On another note, Miller said: “We know people are talking, saying it’s going to increase the price of straw for the beef or dairy farmer – but we don’t know if that’s going to be the reality at all yet.

The facts are we’re after losing 60,000ha of tillage in the last 10 years which equates to 1.5 million bales of straw. This time last year, straw was being bought out of the shed at €10-12  a round bale.

“We just don’t know – people say that this is going to put a floor under straw prices; that mightn’t happen at all. It is only a trial period also and it will be reviewed – but money must be invested into the sector; that’s why we welcome the scheme, it’s badly needed.

“That’s only hear-say at present; we don’t know if it will put a floor under the price of straw at all.”

In a staunch defence of this, he added: “To anyone that is proposing that this straw scheme is going to make straw scarce, a tillage farmer could argue that building grant aided slatted sheds and all these facilities replacing straw bedded areas – we didn’t object to all these slatted sheds being built, or say it was going to reduce the demand for straw.

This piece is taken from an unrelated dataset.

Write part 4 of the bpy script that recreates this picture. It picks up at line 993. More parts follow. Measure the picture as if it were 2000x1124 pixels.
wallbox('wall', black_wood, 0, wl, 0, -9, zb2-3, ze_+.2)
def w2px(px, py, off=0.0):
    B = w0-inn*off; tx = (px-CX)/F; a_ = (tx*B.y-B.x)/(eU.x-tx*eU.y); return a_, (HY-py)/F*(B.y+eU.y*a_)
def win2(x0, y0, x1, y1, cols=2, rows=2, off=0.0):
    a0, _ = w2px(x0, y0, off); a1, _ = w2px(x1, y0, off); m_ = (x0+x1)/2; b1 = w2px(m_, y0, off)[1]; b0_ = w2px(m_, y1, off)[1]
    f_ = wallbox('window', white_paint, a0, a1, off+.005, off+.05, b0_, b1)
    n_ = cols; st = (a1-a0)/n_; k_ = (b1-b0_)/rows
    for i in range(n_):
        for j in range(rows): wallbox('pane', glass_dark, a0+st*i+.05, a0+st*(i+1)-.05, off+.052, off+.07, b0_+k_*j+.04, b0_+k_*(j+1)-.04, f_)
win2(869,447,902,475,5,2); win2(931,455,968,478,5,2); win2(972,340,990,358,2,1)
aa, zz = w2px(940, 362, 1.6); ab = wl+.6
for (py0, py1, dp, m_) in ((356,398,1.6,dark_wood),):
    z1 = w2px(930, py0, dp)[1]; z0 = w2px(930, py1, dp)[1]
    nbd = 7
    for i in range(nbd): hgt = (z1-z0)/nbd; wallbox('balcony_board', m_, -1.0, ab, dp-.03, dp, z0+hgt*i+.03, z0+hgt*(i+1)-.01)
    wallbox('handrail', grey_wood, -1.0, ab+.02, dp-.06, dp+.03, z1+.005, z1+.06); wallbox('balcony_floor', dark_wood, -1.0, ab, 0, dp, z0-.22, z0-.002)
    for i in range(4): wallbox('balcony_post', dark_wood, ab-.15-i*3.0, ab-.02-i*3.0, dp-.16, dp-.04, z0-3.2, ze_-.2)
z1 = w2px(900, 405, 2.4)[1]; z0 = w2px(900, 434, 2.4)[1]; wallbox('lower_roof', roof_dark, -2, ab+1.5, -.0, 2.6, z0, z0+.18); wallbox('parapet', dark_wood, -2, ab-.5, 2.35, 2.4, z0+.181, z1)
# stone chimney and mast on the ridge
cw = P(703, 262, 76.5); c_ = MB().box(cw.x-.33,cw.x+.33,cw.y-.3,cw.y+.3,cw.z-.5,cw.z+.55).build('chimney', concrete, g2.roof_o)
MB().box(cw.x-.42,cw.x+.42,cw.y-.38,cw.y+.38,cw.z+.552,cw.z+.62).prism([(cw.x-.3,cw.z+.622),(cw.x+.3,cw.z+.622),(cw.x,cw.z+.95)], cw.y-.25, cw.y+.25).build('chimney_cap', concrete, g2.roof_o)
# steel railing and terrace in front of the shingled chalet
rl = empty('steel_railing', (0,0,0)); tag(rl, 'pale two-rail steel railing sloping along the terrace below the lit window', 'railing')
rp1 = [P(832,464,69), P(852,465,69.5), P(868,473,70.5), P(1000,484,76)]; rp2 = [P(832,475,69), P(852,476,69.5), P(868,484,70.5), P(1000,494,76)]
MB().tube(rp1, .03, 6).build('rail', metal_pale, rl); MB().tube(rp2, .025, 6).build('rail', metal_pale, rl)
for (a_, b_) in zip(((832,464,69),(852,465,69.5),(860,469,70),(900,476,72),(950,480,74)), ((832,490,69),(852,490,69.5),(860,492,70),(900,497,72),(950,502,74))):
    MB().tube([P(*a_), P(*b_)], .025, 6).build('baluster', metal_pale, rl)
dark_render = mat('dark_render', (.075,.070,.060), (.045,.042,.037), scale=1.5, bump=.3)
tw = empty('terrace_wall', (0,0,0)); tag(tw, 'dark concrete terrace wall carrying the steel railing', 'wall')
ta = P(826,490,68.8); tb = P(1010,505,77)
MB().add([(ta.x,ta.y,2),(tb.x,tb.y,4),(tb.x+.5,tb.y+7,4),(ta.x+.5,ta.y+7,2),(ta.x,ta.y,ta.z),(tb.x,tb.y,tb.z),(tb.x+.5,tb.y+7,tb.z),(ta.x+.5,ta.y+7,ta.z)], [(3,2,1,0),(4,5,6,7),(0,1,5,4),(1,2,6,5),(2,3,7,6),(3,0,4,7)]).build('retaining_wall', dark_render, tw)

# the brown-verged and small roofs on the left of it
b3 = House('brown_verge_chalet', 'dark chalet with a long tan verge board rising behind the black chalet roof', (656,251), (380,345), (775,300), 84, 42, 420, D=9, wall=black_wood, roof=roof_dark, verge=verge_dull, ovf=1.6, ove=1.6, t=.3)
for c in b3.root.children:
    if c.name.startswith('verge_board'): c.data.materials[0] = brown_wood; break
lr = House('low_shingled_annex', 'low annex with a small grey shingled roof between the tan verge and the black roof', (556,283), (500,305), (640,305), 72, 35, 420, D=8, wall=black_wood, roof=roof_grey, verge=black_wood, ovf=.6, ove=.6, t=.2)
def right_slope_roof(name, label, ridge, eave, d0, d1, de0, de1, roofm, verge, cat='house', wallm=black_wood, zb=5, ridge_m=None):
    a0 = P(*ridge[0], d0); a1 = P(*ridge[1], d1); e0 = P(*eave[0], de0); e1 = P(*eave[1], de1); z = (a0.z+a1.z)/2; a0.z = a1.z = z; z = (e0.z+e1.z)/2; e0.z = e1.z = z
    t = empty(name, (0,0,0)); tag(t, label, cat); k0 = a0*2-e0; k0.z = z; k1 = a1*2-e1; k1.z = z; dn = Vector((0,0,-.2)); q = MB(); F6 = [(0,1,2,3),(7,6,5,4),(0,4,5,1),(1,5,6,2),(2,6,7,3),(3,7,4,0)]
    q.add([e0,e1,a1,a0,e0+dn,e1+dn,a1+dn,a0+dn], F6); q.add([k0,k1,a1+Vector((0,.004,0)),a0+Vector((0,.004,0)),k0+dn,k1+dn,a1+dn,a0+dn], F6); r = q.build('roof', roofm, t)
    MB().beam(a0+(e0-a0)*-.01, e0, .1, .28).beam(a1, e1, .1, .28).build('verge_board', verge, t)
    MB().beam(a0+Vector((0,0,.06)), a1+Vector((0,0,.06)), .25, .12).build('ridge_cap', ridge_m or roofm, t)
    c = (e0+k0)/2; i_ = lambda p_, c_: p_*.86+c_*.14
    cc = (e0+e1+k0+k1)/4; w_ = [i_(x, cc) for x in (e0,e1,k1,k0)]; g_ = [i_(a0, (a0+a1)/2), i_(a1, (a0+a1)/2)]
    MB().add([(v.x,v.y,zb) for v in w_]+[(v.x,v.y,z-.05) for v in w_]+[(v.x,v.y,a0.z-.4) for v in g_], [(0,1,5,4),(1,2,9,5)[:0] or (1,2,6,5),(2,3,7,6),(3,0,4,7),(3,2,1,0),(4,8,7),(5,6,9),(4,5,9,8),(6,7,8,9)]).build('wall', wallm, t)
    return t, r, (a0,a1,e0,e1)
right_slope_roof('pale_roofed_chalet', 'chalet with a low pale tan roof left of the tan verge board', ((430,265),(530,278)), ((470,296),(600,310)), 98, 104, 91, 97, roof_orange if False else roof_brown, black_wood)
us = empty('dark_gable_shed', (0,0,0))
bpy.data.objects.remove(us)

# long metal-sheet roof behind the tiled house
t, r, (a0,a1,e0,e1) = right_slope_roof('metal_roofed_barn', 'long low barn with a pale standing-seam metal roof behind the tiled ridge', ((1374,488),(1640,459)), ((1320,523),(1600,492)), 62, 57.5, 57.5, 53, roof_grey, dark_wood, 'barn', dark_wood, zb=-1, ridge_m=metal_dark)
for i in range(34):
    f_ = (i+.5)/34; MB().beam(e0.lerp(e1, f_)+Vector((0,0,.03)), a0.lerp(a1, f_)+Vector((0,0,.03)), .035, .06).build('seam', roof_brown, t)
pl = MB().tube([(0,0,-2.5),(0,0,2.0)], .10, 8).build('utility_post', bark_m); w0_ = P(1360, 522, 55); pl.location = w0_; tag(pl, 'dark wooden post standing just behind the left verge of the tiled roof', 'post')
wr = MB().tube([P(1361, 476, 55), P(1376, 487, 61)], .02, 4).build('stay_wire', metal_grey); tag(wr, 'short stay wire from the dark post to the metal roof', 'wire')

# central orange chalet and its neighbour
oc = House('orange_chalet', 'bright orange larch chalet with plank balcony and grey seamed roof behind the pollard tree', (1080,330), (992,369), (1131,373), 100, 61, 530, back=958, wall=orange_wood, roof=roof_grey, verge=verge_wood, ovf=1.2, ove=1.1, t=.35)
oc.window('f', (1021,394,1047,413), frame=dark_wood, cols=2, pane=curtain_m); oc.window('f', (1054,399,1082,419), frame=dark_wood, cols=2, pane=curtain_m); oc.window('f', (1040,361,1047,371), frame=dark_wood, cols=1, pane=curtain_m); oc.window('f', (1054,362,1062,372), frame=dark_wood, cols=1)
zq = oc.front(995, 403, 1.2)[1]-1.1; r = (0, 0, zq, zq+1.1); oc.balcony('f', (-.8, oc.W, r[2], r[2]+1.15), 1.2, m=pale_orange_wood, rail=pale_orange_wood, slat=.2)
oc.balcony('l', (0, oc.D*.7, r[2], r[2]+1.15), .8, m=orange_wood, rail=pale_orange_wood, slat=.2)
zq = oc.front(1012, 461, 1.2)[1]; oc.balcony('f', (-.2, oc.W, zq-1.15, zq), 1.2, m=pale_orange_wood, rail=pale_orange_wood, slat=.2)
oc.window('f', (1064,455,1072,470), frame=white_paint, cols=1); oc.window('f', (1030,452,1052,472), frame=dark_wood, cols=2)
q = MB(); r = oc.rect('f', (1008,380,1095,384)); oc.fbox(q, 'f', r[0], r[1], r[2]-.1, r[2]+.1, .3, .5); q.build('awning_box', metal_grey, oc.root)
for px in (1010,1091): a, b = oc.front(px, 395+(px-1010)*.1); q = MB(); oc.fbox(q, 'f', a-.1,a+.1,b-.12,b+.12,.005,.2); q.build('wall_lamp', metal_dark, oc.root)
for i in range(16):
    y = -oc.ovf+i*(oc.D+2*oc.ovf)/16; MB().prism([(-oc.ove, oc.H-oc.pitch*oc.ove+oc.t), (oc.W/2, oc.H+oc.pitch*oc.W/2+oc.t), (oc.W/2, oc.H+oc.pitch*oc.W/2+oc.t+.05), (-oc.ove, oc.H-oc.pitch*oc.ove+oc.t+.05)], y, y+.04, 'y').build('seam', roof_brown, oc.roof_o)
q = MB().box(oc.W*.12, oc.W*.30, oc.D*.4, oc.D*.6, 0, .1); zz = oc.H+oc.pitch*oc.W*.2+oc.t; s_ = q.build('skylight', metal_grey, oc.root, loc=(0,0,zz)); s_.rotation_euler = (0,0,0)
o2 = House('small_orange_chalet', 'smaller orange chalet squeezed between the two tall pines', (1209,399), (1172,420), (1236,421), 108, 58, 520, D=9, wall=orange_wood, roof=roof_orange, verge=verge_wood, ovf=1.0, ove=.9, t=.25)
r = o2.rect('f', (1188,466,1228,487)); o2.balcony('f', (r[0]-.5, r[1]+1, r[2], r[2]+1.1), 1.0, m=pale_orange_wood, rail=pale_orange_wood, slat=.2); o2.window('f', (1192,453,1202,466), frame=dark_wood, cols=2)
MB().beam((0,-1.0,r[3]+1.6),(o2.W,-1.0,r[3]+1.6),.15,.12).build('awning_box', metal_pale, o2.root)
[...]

“Imports are still available from the likes of the UK because of no rule change post-Brexit that there’s no issue in importing straw, feed or fodder from the UK, so that market is available,” he said, though noted that this had its own risks too, such as the threat of bringing in blackgrass into the country.

Risk-taking and unknowns

“We have to try and project what the straw market will be like in July, August and September when we’re applying for this scheme in April or May in our BPS form, so we have to do a bit of guessing, which can be very hard to do.

We don’t know if there will be a fodder shortage in general like in 2018 in May, when straw prices rose sharply, or return to poor prices like in 2019. We have to do a bit of risk-taking as well.

“If you apply to chop straw do you have to actually chop the field or can you withdraw your application in August because you know you’re going to get more for your straw?

“There are some unknowns yet that need to be ironed out,” he said.

Scheme benefits

However, Miller said that the scheme should be welcomed by farmers, stating:

“The benefits of it for soils are obvious; we know that – reduced requirements for P and K especially, building up soil organic matter. All that element to it as well.

“There’s a bit of scratching of the head on the scheme but we welcome it very much; it’s money heading towards the tillage sector – which has been neglected.

And the proof of that is the area under tillage – how drastically it has reduced in the last 25 years. The proof is there; that’s the reality of it.

“Any chance of increasing the profitability of the sector we welcome with open arms,” Miller concluded.